Whirty: A North Carolina Negro League that never got off the ground

From SABR member Ryan Whirty at Home Plate Don’t Move on December 20, 2014:

I’ll start off with a little bit about an example of one of the facets of Negro Leagues research that truly fascinates me — all the seemingly “little” semipro, sandlot and industrial leagues that came and went over the years. A great deal of them were specifically regional in nature, encompassing and including cities in a limited geographic area, often in spots from which you’d never imagine any sort of higher-level baseball circuit sprouting.

And, unfortunately, despite the best of intentions and the level of excitement behind their creation, many of these league’s last only one or two years tops, and a lot never got off the ground at all. I tripped across an example of this existing in the late 1940s in the coastal plains of North Carolina.

A little background … I was raised (as I’ve annoyingly yet proudly mentioned many times before) in Rochester, N.Y. But when I was a junior in college, my father and step mother moved to a small city in eastern North Carolina called Rocky Mount.
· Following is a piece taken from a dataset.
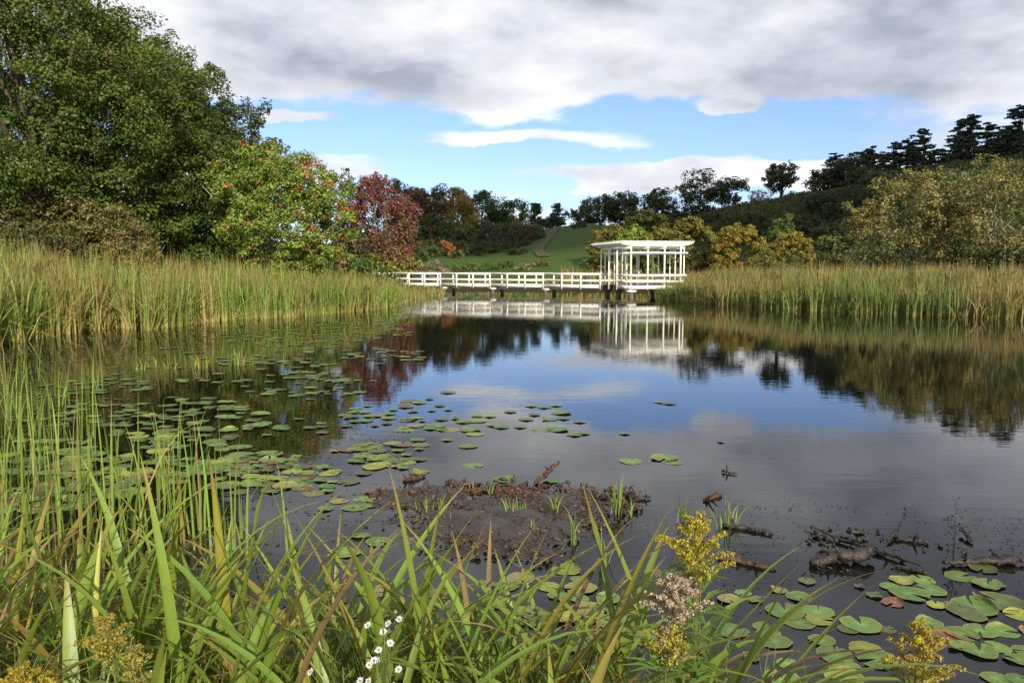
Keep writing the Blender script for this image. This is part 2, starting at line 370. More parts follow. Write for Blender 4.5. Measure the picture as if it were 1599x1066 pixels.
# ------------------------------------------------------------------ footbridge and pergola
def copy_to(src, name_parent, loc, rot=None):
    o = src.copy(); COL.objects.link(o); o.parent = name_parent; o.location = loc
    if rot is not None: o.rotation_euler = rot
    return o
def build_bridge():
    A = np.array([(937 - CX) / F * 61.0, 60.6]); B = np.array([(560 - CX) / F * 72.0, 71.5])
    L = np.linalg.norm(B - A); e = (B - A) / L; ang = math.atan2(e[1], e[0])
    root = empty('footbridge', (A[0], A[1], 0), 'low white timber footbridge with open railings leading to the pergola', 'footbridge')
    root.rotation_euler = (0, 0, ang)
    W = 2.0; sp_ = 1.60; n = int(L / sp_)                          # local x along the bridge, local -y is away from the camera (e points left)
    g = Geo(); g.box((0, 0, 0), (.10, .11, 1.18)); post0 = g.build('post', M_WHITE, root, loc=None); first = True
    for k in range(n + 1):
        for yy in (-0.06, -W + .06):
            loc = (k * sp_ + 0.05, yy + (.075 if yy > -1 else -.075), 1.08)
            if first: post0.location = loc; first = False
            else: copy_to(post0, root, loc)
    rail0 = {}
    for nm, z, hgt, dep in (('top_rail', 1.66, .16, .13), ('mid_rail', 1.16, .13, .06), ('fascia_board', 0.73, .25, .07)):
        g = Geo(); g.box((0, 0, 0), (sp_ * 3 - .012, dep, hgt)); o = g.build(nm, M_WHITE, root); first = True
        for s_ in range(n // 3 + 1):
            for yy in (-.03, -W + .03):
                loc = (s_ * sp_ * 3 + sp_ * 1.5, yy, z)
                if first: o.location = loc; first = False
                else: copy_to(o, root, loc)
    g = Geo(); g.box((0, 0, 0), (.14, W - .16, .05)); pl = g.build('deck_plank', M_DECK, root); pl.location = (0.08, -W / 2, .84)
    for k in range(1, int((n * sp_) / .15)): copy_to(pl, root, (0.08 + k * .15, -W / 2, .84 + random.uniform(-.004, .004)))
    for yy in (-.35, -W + .35):
        g = Geo(); g.box(((n * sp_) / 2, yy, .69), (n * sp_, .12, .22)); g.build('joist', M_PILE, root)
    for k in (2.95, 5.95, 8.9, 11.9):
        for yy in (-.22, -W + .22):
            g = Geo(); g.tube([(0, 0, -1.0), (0, 0, .1), (0, 0, .42)], (.17, .16, .15), 10, jit=.06); p = g.build('pile', M_PILE, root); p.location = (k * sp_, yy, 0)
            g = Geo(); g.box((0, 0, .46), (.62, .34, .13)); g.build('pile_cap', M_WHITE, p)
    return root
build_bridge()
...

As a very important side note, Rocky Mount was the hometown and lifelong residence of the great Buck Leonard.

When I graduated at Indiana U., I decided to head to NC and see what life was like there. I eventually spent two years living and working in Tarboro, N.C., which itself has its own surprising Negro Leagues connections, as my article here in the Raleigh News & Observer demonstrates regarding Hall of Fame hurler Bill Foster.